The Minotaur is a contemporary urban fantasy set in Manchester, following Kate Blakesley, a secondary school teacher whose life is violently upended during a routine school trip. In the chaos of an unexplained attack, she becomes bound to something ancient, powerful, and unmistakably not human. What begins as survival quickly turns into a struggle for control, identity, and autonomy.

As Kate tries to cling to normal life, she discovers that the force attached to her is neither mindless nor malicious, but it carries a long, violent history and a fundamentally different understanding of humanity. Their uneasy coexistence forces Kate to confront uncomfortable questions: how much of who she is remains untouched, whether power can ever be neutral, and where the line lies between influence and choice.

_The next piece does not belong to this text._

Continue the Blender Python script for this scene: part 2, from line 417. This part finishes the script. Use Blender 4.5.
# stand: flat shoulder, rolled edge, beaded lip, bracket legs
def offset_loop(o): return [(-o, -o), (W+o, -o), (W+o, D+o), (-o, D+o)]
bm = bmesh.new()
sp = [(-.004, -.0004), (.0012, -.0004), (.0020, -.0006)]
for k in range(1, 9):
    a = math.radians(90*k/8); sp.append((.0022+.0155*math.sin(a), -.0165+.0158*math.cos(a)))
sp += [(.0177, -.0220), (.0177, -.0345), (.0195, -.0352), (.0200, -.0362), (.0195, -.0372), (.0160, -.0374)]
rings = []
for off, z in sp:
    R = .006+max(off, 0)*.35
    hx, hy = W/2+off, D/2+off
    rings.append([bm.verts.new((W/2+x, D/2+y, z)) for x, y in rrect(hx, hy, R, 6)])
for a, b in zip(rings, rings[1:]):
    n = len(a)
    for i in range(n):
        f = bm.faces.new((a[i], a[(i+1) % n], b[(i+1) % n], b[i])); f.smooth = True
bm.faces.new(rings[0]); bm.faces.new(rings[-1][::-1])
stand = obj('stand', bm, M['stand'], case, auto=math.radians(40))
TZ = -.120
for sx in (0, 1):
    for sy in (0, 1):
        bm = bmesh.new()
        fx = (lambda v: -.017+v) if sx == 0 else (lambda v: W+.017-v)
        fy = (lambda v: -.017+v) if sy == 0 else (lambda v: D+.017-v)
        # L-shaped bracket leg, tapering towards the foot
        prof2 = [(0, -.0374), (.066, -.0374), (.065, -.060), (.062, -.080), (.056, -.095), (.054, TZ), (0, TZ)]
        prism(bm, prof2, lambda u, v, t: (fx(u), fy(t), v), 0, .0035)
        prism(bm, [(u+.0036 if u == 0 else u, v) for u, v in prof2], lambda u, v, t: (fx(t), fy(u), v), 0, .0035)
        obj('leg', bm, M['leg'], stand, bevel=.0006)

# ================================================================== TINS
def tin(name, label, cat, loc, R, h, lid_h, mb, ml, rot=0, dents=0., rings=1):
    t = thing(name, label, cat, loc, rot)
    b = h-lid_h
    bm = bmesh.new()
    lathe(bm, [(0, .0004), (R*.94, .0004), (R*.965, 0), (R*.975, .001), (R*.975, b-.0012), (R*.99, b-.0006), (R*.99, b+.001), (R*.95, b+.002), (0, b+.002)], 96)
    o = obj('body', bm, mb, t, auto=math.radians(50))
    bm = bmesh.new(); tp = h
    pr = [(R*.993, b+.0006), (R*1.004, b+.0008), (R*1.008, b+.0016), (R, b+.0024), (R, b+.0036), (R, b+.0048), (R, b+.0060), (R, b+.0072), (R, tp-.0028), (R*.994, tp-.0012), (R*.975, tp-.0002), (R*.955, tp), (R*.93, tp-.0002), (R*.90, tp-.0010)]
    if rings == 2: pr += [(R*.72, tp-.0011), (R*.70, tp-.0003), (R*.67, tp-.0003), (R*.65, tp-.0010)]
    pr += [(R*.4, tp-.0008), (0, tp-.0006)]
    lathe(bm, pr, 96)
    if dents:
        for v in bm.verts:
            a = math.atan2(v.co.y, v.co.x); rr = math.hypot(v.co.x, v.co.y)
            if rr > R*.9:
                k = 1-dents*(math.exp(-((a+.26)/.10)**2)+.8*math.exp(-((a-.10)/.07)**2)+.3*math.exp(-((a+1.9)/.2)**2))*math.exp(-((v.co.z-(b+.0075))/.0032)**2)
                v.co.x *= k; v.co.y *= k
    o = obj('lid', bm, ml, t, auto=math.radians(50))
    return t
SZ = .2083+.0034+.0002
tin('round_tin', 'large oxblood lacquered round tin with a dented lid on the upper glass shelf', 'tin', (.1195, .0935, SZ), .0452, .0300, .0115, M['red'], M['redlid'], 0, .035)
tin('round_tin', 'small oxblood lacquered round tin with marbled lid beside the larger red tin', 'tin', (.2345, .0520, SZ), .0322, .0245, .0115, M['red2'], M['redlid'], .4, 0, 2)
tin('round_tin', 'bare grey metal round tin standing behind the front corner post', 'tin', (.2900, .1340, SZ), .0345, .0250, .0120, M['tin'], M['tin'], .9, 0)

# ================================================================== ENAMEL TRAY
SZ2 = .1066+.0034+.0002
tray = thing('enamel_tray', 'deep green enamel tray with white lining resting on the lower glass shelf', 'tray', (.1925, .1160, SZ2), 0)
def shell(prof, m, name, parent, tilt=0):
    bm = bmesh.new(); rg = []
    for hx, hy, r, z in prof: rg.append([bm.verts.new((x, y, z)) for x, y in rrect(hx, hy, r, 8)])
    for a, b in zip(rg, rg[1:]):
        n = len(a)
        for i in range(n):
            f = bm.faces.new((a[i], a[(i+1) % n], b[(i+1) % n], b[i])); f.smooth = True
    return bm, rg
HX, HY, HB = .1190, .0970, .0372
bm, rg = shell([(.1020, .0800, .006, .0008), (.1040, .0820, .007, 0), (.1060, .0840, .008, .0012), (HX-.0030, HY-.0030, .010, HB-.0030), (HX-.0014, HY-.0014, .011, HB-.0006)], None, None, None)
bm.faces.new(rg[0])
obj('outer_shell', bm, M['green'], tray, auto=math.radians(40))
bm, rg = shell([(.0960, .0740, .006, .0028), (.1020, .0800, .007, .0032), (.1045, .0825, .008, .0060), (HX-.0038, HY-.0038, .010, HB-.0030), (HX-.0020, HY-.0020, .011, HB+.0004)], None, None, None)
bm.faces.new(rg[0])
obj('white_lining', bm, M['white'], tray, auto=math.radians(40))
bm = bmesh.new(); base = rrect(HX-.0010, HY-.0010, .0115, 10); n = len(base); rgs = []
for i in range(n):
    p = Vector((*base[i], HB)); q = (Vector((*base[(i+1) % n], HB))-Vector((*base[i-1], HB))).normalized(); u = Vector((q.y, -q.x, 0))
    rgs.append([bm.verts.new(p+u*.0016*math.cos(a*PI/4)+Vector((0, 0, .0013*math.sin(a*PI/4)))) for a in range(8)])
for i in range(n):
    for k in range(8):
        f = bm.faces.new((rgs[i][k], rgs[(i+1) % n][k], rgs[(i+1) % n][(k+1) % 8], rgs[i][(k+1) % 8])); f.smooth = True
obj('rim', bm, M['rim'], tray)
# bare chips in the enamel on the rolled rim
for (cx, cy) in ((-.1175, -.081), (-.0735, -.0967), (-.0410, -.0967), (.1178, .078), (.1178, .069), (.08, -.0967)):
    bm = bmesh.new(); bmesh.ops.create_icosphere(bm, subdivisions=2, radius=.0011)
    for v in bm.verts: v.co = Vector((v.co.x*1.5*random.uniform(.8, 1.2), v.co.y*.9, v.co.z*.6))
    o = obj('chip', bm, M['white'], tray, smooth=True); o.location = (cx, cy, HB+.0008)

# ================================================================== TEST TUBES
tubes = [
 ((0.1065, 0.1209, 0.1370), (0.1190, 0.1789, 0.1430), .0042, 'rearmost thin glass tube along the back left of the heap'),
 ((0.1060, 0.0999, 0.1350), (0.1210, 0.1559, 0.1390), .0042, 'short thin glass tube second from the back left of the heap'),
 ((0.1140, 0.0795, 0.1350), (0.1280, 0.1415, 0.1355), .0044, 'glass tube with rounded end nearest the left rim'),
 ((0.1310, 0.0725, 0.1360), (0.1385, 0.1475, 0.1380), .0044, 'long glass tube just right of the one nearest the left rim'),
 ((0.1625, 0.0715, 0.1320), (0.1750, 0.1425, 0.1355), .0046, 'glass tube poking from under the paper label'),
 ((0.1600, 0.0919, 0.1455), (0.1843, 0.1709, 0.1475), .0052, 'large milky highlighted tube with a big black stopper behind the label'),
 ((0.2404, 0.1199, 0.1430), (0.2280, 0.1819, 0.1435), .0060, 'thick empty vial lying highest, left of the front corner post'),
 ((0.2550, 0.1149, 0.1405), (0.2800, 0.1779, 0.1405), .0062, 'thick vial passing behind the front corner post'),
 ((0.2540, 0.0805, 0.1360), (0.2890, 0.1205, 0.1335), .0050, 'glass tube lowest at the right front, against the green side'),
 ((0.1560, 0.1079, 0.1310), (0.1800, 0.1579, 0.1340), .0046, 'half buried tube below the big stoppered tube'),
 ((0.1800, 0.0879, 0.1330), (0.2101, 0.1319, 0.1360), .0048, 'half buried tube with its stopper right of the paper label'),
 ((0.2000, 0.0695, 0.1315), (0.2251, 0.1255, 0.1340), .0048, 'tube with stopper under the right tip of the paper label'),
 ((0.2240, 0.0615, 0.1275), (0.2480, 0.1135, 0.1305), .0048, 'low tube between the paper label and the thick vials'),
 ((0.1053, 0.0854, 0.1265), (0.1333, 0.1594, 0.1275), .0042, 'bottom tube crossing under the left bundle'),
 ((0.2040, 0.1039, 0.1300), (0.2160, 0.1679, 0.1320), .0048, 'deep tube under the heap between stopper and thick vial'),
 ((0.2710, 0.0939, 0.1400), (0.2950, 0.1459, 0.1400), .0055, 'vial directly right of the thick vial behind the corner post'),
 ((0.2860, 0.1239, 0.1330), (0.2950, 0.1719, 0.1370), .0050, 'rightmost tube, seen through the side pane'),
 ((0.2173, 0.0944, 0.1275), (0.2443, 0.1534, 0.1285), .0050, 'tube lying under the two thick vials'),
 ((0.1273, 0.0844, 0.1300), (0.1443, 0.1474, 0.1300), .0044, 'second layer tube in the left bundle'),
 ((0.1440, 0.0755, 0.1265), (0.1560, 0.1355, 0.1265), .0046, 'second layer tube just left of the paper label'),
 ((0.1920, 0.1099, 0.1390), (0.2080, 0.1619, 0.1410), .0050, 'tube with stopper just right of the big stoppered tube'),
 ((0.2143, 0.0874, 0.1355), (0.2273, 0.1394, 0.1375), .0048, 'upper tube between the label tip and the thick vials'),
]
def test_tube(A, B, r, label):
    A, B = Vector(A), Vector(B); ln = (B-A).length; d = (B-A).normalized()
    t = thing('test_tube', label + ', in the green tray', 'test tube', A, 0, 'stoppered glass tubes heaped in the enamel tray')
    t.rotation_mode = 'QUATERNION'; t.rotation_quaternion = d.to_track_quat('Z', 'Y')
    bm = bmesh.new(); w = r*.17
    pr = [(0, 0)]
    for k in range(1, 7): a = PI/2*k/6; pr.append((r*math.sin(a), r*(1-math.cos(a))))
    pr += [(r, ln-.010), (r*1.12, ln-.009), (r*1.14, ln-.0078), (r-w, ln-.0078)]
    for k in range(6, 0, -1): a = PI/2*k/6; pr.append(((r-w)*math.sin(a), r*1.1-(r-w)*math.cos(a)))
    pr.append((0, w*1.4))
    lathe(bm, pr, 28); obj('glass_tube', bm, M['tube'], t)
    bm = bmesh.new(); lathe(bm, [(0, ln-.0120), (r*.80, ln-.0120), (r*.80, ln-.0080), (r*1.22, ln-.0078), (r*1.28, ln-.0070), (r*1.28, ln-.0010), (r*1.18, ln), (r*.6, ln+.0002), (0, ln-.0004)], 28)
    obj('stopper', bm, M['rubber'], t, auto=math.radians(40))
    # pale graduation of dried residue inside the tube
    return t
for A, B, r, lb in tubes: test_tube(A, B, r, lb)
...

Public fascination, media speculation, and scientific fear steadily close in. A wealthy benefactor with his own quiet desperation inserts himself into Kate’s orbit, offering reassurance and support while subtly shaping the narrative around her. At the same time, whispers of parasitic control and loss of agency threaten to turn Kate against the very thing keeping her alive. The bond that once felt like protection begins to feel like a liability.

As pressure mounts, Kate must decide what kind of person she wants to be, and what kind of relationship she is willing to accept with a power that can reshape her body and her future. The story shifts from external threat to internal conflict, asking whether trust is possible when certainty is not, and whether partnership can exist without ownership.

Dark, character-driven, and grounded in everyday British life, The Minotaur is not a story about saving the world. It’s about choosing who you stand with, who you listen to, and who gets to decide what you become.